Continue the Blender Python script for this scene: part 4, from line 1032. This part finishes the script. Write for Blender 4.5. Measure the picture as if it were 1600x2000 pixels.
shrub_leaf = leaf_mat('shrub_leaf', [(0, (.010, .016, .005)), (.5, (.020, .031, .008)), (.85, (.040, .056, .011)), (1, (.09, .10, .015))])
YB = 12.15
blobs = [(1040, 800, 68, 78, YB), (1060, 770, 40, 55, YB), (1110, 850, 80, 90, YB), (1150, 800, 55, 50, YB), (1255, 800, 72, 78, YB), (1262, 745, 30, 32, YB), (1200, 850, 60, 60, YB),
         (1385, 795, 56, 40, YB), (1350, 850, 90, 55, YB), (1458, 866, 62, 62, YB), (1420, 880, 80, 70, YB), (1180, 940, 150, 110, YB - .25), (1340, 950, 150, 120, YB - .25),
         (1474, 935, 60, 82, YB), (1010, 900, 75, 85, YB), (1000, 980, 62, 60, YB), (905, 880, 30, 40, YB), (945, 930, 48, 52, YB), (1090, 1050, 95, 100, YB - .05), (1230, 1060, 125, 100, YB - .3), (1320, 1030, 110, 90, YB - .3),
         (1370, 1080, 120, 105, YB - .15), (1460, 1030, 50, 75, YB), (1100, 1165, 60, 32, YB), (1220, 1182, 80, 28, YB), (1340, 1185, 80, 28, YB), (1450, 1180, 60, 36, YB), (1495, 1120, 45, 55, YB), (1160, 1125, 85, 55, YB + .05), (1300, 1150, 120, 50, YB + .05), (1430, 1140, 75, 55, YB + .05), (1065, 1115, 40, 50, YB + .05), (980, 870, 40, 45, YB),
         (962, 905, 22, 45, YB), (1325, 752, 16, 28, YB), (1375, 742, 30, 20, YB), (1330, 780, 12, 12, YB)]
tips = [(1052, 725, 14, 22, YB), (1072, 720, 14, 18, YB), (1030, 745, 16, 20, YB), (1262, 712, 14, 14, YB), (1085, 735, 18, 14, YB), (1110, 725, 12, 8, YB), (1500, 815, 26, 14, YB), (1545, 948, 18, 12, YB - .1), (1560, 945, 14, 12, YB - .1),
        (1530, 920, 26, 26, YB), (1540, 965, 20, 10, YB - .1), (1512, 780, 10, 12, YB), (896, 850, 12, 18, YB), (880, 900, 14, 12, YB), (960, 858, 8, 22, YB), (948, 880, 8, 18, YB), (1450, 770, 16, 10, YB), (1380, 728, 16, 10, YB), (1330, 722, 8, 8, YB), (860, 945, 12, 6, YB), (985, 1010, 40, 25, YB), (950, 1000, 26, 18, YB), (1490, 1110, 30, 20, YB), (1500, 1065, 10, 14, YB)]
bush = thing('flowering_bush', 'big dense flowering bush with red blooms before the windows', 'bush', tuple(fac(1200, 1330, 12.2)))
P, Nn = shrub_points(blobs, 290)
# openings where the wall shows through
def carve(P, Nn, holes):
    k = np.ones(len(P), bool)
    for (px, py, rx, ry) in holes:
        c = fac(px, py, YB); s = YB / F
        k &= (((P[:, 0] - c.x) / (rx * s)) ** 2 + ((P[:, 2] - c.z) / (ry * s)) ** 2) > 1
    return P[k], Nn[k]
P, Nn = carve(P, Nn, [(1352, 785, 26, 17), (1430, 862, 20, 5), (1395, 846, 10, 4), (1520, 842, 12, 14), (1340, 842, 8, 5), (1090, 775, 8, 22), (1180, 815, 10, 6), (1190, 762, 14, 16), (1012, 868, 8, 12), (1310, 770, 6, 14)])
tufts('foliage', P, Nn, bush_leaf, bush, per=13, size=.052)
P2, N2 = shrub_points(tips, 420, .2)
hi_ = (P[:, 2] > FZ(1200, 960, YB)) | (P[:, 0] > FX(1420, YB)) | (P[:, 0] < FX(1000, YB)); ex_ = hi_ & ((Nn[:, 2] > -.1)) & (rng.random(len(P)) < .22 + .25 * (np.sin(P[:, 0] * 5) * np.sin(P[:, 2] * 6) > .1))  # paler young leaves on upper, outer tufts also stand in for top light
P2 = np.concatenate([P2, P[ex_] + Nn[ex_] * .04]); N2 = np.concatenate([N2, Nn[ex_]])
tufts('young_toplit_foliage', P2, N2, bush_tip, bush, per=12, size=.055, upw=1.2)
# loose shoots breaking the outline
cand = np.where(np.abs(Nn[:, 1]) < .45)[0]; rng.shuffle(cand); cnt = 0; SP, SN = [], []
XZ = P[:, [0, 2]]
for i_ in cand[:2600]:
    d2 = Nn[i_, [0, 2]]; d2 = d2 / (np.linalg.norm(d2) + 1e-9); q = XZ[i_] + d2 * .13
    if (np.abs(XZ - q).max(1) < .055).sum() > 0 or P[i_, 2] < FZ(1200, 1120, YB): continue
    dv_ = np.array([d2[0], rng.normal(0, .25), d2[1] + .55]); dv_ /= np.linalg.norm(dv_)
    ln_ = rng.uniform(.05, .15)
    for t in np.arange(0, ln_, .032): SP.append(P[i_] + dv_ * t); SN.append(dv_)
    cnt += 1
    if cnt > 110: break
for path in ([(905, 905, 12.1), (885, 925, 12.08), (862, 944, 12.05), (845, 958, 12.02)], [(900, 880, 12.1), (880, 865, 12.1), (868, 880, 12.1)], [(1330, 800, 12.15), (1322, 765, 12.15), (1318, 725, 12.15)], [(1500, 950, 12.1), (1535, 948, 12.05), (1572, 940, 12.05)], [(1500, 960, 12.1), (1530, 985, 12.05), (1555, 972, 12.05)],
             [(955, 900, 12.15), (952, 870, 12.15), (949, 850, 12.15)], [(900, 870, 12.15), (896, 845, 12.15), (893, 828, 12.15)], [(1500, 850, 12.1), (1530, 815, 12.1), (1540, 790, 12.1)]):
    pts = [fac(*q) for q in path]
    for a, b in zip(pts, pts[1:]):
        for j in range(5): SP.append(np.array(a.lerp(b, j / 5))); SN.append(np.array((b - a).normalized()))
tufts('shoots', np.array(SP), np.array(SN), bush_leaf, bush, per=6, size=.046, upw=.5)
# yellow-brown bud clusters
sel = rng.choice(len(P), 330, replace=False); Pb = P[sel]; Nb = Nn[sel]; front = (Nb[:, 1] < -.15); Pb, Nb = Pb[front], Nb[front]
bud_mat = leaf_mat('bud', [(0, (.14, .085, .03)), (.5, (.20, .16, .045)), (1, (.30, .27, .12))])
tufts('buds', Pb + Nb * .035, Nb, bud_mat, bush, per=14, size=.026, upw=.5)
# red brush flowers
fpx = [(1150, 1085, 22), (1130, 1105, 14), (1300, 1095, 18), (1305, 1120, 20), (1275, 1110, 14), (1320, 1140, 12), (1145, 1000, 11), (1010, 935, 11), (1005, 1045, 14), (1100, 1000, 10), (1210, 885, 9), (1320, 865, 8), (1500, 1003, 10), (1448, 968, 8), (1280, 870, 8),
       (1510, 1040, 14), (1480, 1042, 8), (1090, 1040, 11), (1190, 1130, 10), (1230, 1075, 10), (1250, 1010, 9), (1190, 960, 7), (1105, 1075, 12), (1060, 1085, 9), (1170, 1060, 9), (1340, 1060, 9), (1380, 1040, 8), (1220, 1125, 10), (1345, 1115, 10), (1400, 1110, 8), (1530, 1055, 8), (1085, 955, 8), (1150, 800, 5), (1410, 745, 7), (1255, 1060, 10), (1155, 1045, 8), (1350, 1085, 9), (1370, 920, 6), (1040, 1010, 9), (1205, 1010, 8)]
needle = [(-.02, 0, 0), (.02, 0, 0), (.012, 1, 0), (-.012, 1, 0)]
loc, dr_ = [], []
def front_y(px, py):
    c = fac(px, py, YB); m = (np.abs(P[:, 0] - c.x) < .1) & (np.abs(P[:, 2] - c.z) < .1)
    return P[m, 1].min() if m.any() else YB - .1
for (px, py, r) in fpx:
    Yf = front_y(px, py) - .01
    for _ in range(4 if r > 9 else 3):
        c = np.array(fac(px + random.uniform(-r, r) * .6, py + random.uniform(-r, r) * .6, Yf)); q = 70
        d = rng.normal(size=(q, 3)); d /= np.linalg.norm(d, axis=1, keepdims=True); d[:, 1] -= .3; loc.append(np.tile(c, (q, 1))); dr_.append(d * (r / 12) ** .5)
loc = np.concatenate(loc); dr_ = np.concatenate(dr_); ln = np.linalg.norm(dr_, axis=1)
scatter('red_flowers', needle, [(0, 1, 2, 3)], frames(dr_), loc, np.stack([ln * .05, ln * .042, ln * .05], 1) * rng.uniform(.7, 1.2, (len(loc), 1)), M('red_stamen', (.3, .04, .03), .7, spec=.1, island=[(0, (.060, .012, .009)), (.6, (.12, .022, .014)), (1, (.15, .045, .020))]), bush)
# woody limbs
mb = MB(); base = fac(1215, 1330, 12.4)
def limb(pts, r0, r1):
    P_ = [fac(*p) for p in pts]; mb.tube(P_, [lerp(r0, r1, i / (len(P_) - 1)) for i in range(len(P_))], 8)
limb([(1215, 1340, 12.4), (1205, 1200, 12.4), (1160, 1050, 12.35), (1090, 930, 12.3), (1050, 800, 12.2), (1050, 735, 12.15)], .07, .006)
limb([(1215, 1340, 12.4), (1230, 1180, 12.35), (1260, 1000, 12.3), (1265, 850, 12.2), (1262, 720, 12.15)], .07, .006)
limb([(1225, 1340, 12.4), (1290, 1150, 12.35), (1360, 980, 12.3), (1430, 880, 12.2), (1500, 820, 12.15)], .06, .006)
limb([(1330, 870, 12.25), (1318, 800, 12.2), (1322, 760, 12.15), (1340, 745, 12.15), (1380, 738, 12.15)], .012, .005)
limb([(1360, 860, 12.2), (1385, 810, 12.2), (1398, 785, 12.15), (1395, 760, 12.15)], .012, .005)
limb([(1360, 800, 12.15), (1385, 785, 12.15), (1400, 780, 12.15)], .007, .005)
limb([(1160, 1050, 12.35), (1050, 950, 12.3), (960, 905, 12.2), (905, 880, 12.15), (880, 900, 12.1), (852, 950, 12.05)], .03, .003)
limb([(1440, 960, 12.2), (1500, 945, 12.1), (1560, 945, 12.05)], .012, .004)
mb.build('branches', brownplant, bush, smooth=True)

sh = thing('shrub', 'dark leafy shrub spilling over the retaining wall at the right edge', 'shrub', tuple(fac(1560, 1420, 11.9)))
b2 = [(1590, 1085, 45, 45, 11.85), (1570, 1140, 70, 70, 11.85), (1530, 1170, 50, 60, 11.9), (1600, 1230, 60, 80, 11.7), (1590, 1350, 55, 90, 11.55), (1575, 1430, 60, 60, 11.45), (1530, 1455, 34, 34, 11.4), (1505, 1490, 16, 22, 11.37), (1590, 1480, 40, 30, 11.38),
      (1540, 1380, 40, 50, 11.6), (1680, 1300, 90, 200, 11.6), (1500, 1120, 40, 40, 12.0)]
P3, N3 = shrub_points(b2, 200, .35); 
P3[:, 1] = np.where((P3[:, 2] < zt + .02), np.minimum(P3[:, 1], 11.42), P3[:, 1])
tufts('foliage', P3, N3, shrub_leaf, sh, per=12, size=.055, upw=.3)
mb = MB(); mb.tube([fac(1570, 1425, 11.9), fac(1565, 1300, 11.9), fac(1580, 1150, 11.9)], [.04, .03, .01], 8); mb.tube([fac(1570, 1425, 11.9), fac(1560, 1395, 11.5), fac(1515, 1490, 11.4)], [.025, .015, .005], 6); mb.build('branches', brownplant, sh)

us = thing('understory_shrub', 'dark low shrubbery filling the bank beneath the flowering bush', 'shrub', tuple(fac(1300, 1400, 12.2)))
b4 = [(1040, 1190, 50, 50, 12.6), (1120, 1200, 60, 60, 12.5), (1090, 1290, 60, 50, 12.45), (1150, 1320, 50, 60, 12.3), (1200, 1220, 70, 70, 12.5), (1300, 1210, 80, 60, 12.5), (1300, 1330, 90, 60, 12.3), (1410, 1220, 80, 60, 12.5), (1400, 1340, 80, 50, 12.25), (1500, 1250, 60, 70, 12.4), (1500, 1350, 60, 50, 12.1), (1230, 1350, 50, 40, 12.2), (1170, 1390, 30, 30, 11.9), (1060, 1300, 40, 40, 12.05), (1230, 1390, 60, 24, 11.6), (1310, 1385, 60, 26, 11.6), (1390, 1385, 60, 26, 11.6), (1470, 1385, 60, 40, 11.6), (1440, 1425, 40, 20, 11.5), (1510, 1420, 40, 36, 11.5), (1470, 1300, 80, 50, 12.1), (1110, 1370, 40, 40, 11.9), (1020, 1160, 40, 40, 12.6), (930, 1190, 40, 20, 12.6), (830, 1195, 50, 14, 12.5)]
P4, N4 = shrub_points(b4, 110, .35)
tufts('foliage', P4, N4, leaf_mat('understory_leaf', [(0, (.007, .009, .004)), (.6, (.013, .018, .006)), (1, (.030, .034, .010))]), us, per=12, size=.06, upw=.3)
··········
_Problem to solve_:
In the listing above, find the line with "50, 14, 12.5)]" and set down that line and all after it exactly, through the final line.

_Written response_:
b4 = [(1040, 1190, 50, 50, 12.6), (1120, 1200, 60, 60, 12.5), (1090, 1290, 60, 50, 12.45), (1150, 1320, 50, 60, 12.3), (1200, 1220, 70, 70, 12.5), (1300, 1210, 80, 60, 12.5), (1300, 1330, 90, 60, 12.3), (1410, 1220, 80, 60, 12.5), (1400, 1340, 80, 50, 12.25), (1500, 1250, 60, 70, 12.4), (1500, 1350, 60, 50, 12.1), (1230, 1350, 50, 40, 12.2), (1170, 1390, 30, 30, 11.9), (1060, 1300, 40, 40, 12.05), (1230, 1390, 60, 24, 11.6), (1310, 1385, 60, 26, 11.6), (1390, 1385, 60, 26, 11.6), (1470, 1385, 60, 40, 11.6), (1440, 1425, 40, 20, 11.5), (1510, 1420, 40, 36, 11.5), (1470, 1300, 80, 50, 12.1), (1110, 1370, 40, 40, 11.9), (1020, 1160, 40, 40, 12.6), (930, 1190, 40, 20, 12.6), (830, 1195, 50, 14, 12.5)]
P4, N4 = shrub_points(b4, 110, .35)
tufts('foliage', P4, N4, leaf_mat('understory_leaf', [(0, (.007, .009, .004)), (.6, (.013, .018, .006)), (1, (.030, .034, .010))]), us, per=12, size=.06, upw=.3)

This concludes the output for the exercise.